Wow. March. I honestly can't believe it is already here. It feels like just yesterday I graduated high school and went to Nicaragua and now I'm almost done with my freshman year of college.
Right now I am in Pensacola, FL. This place is my second home. I visited here pretty much every 6 months while growing up and I lived here for a few months as well. I know my way around the city. I know where I like to eat here and the changes that occur here seem normal to me. After these past 2 months of healing in my life, being here has been a little different. I feel like I am far more grateful to be here, to think about the incredible times that I shared in this house. My grandfather passed away my freshman year of high school and every time I came back to this house after that was so hard for me. I couldn't believe that he was gone and I didn't want to face that reality. Every time I was here on vacation, I honestly wasn't really here. Emmotionally that is. But something is different this time, something is more beautiful about being here now. I look around at all the pictures of me, my grandpa, and the rest of my family, and I am grateful. I am so blessed to have all the memories that I do have here. Even today, my grandma reminded me of how I used to play nurse with my grandpa and I would ask if he needed water and I would bandage his arm as if he were hurt......(I know that people say the games you play when you are little predict your future, but nursing is NOT my thing!!!!) I cherish these memories. I miss my grandpa but I now feel blessed by those memories. The memories don't make me sad anymore but help me to feel even more happy about the incredible people that I have had in my life.

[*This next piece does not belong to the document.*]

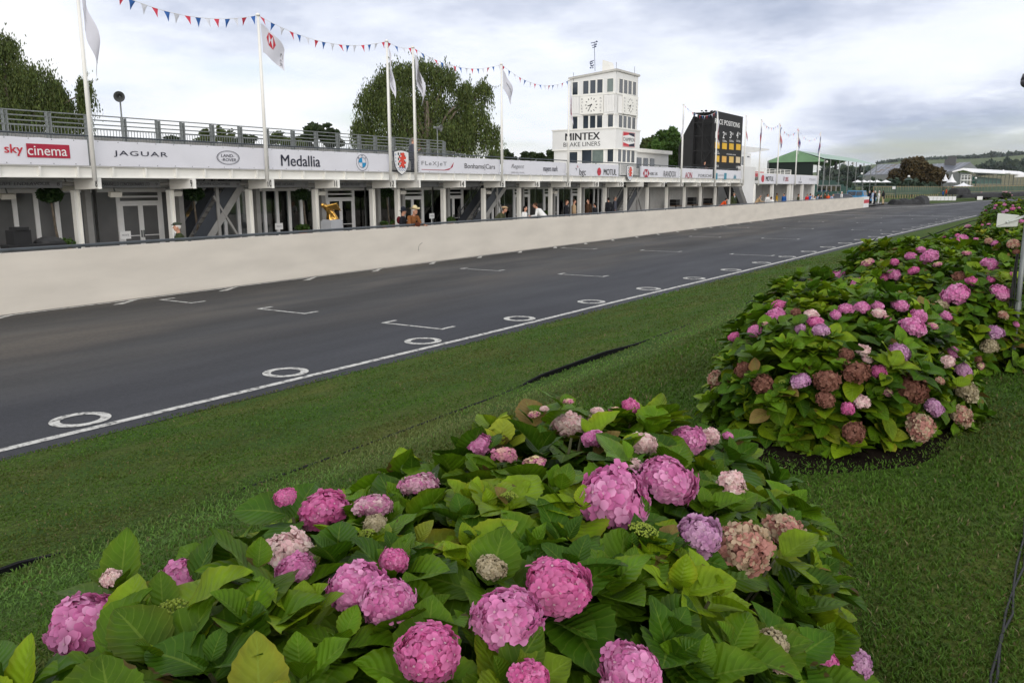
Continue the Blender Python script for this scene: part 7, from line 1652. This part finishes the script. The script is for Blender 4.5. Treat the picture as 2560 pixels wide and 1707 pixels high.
    for i, (p, s_, kd) in enumerate(hp):
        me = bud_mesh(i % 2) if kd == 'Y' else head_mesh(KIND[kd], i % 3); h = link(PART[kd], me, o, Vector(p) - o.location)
        l = min(lumps, key=lambda q: ((p[0] - q[0]) / q[2]) ** 2 + ((p[1] - q[1]) / q[3]) ** 2); nn_ = Vector(((p[0] - l[0]) / l[2] ** 2, (p[1] - l[1]) / l[3] ** 2, max(.15, (p[2] - l[5]) / l[4] ** 2 + .55))).normalized()
        nn_ = (nn_ + Vector((rng.normal() * .15, rng.normal() * .15, .25))).normalized()
        h.rotation_mode = 'QUATERNION'; h.rotation_quaternion = nn_.to_track_quat('Z', 'Y') @ Matrix.Rotation(rng.uniform(0, 6.28), 3, 'Z').to_quaternion(); q = float(s_) * (.88 if kd != 'Y' else 1.1); h.scale = (q * rng.uniform(.9, 1.12), q * rng.uniform(.92, 1.06), q * (rng.uniform(.78, 1.05) if kd not in 'NT' else .7))
    return o
FRONT = [(221, 1571, 205, 'P'), (460, 1449, 130, 'P'), (278, 1445, 55, 'C'), (722, 1382, 130, 'C'), (741, 1420, 100, 'P'), (806, 1276, 125, 'D'), (713, 1243, 60, 'D'), (932, 1266, 105, 'T'), (1049, 1213, 105, 'T'), (895, 1468, 150, 'P'), (968, 1505, 150, 'P'), (984, 1402, 75, 'D'), (1073, 1629, 175, 'D'), (423, 1543, 118, 'Y'), (937, 1309, 60, 'G'), (911, 1339, 52, 'Y'),
         (1537, 1245, 192, 'P'), (1667, 1201, 158, 'P'), (1747, 1336, 120, 'L'), (1865, 1370, 142, 'R'), (1962, 1331, 122, 'R'), (1395, 1467, 168, 'D'), (1269, 1549, 190, 'P'), (1423, 1066, 92, 'C'), (1484, 1097, 64, 'P'), (1607, 1109, 72, 'C'), (1720, 1100, 100, 'P'), (1771, 1095, 66, 'C'), (1820, 1090, 32, 'P'), (1829, 1211, 82, 'C'), (1197, 1112, 74, 'P'), (1262, 1138, 78, 'N'), (1335, 1160, 74, 'N'), (1539, 1026, 36, 'N'), (1576, 1017, 50, 'D'), (1334, 1037, 36, 'N'), (1421, 1004, 30, 'N'), (1296, 1097, 34, 'Y'), (1537, 1101, 38, 'Y'), (1243, 1097, 22, 'Y'), (1274, 1240, 44, 'Y'), (1609, 1327, 66, 'Y'), (1795, 1479, 28, 'Y'), (1228, 1418, 80, 'G'), (1583, 1160, 46, 'C'), (1361, 1022, 24, 'C'), (1494, 1029, 32, 'C'), (1486, 1054, 46, 'G'), (1926, 1612, 100, 'G'), (1950, 1660, 60, 'C'), (2061, 1657, 85, 'D'), (2143, 1657, 88, 'L'), (1322, 1698, 110, 'D'), (1576, 1680, 180, 'P')]
def c23(L_): return [(1700 + x * .3827, 600 + y * .3827, d * .3827, k) for x, y, d, k in L_]
def c7(L_): return [(2100 + x * .19558, 350 + y * .19558, d * .19558, k) for x, y, d, k in L_]
SECOND = c23([(350, 630, 84, 'D'), (490, 597, 104, 'P'), (555, 548, 52, 'N'), (645, 425, 92, 'D'), (630, 488, 124, 'P'), (755, 475, 74, 'B'), (860, 490, 94, 'C'), (785, 580, 92, 'L'), (885, 535, 105, 'D'), (920, 588, 112, 'L'), (1520, 570, 168, 'P'), (1560, 500, 122, 'P'), (1440, 430, 115, 'P'), (1428, 740, 162, 'L'), (1200, 725, 105, 'C'), (1225, 780, 70, 'C'), (1300, 860, 116, 'D'), (1145, 865, 185, 'B'), (960, 920, 168, 'B'), (1515, 970, 212, 'B'), (785, 920, 134, 'L'), (545, 940, 155, 'B'), (420, 850, 132, 'B'), (235, 905, 122, 'R'), (950, 1040, 120, 'B'), (1095, 1100, 96, 'D'), (1190, 1055, 112, 'C'), (1355, 995, 86, 'N'), (1660, 1095, 140, 'L'), (1565, 1225, 208, 'R'), (1830, 1150, 172, 'R'), (1870, 985, 188, 'G'), (1845, 850, 134, 'L'), (1785, 735, 92, 'P'), (1750, 795, 92, 'C'), (1135, 1260, 155, 'B'), (668, 925, 42, 'Y'), (1355, 510, 62, 'N'), (1655, 565, 88, 'N'), (1730, 495, 92, 'P'), (1190, 440, 110, 'P'), (1085, 450, 110, 'P'), (1290, 430, 84, 'P'), (1015, 490, 80, 'P'), (1085, 745, 100, 'B'), (1300, 480, 90, 'C'), (270, 760, 36, 'N'), (1700, 920, 60, 'R')])
THIRD = c23([(1805, 355, 168, 'P'), (2095, 345, 134, 'P'), (2025, 160, 118, 'P'), (1630, 112, 118, 'P'), (1505, 107, 76, 'P'), (1575, 65, 66, 'P'), (1225, 150, 92, 'N'), (930, 240, 92, 'D'), (1018, 255, 134, 'P'), (1185, 300, 148, 'P'), (1305, 340, 138, 'P'), (1080, 370, 116, 'P'), (915, 378, 94, 'D'), (1200, 362, 92, 'P'), (1395, 227, 98, 'P'), (1335, 243, 62, 'D'), (1525, 205, 82, 'D'), (1400, 147, 62, 'D'), (1685, 162, 70, 'N'), (1905, 267, 82, 'D'), (2030, 258, 62, 'D'), (1830, 240, 92, 'B'), (1420, 358, 84, 'R'), (1700, 435, 110, 'G'), (2110, 490, 76, 'R'), (2195, 550, 44, 'P'), (2170, 230, 52, 'D'), (1720, 57, 32, 'N'), (1872, 88, 62, 'N'), (2055, 605, 112, 'L'), (2020, 690, 115, 'G'), (1945, 775, 62, 'B'), (1965, 822, 56, 'N')]) + c7([(1030, 1405, 105, 'P'), (1600, 1450, 100, 'N')])
FOURTH = c7([(1560, 1260, 145, 'P'), (1390, 1295, 124, 'L'), (1505, 1305, 134, 'D'), (1325, 1245, 82, 'D'), (1500, 1218, 62, 'D'), (1630, 1105, 82, 'T'), (1980, 1320, 92, 'P'), (1900, 1295, 104, 'R'), (2215, 1335, 165, 'R'), (1735, 1270, 62, 'P'), (2250, 1430, 90, 'B'), (1820, 1090, 40, 'D'), (1900, 1080, 50, 'P'), (2320, 1040, 64, 'P')])
FIFTH = c7([(2205, 880, 72, 'D'), (2125, 905, 64, 'L'), (2085, 925, 54, 'L'), (2100, 830, 52, 'P'), (1990, 840, 42, 'P'), (2210, 840, 38, 'P'), (1865, 900, 32, 'D'), (1975, 875, 36, 'P'), (2105, 805, 30, 'T'), (2290, 870, 40, 'P')])
hydrangea("large hydrangea bush nearest the camera with big pink flower heads", [(-1.08, 1.44, .80, 1.97, .89, 1.0), (-1.56, 3.2, .40, .68, .54, .92)], FRONT, 640, (14, 4, True), 1.0, .015)
hydrangea("second hydrangea bush with many brown dried heads, standing clear on dark soil", [(-1.18, 6.6, .88, 1.55, .86, 1.0)], SECOND, 520, (8, 4, False), .95, .02)
hydrangea("third hydrangea bush, crowded with pink heads behind the second", [(-1.05, 10.3, 1.0, 1.9, .98, 1.0), (-.55, 9.4, .75, 1.3, .9, 1.0)], THIRD, 620, (5, 2, False), .95, .03)
hydrangea("fourth hydrangea bush with bright yellow-green leaves below the white box", [(-.78, 15, .78, 1.5, .98, 1.0), (-.05, 14.4, .8, 1.3, .95, 1.0)], FOURTH, 480, (4, 2, False), .95, .10)
hydrangea("farthest hydrangea bush by the track, dark and rounded", [(-.85, 35.5, 1.1, 2.0, 1.05, 1.0), (.5, 35, 1.2, 1.8, 1.0, 1.0)], FIFTH, 480, (3, 2, False), 1.0, .04, stems=False)
for i, (px, r, lb) in enumerate((((2457, 490), 20, "left of two flowering bushes far beyond the track"), ((2512, 488), 17, "right of two flowering bushes far beyond the track"))):
    P = FD(px, 160); o = thing("hydrangea_bush", (P.x, P.y, 0), lb, "bush", "flowering bushes beyond the track"); R_ = pxr(r, 160); p = in_blob(1100, (P.x, P.y, P.z - .1), (R_, R_, R_ * .42), .1); cards("foliage", p, .34, LM_DARK, o)
    p = in_blob(60, (P.x, P.y, P.z + .05), (R_, R_, R_ * .45), .9); q = MB()
    for c in p[:22]:
        q = MB(); q.ell(c, .16, .16, .13, 6, 4); q.build("flower_head", mat("dusty_pink_heads", (.42, .22, .26), rough=.8, var=.4, scale=2), o)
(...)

I can't believe how important these past 2 months have been in my life. I've grown so much closer to God and I am far more willing to share my life with people. I'm not as scared to be vulnerable anymore which is something that I've always struggled with. I am healing. I had deep wounds, scars-from depression and people hurting me, but I am learning to forgive others and to forgive myself. I'm reminded today that God takes broken things and turns them into something beautiful.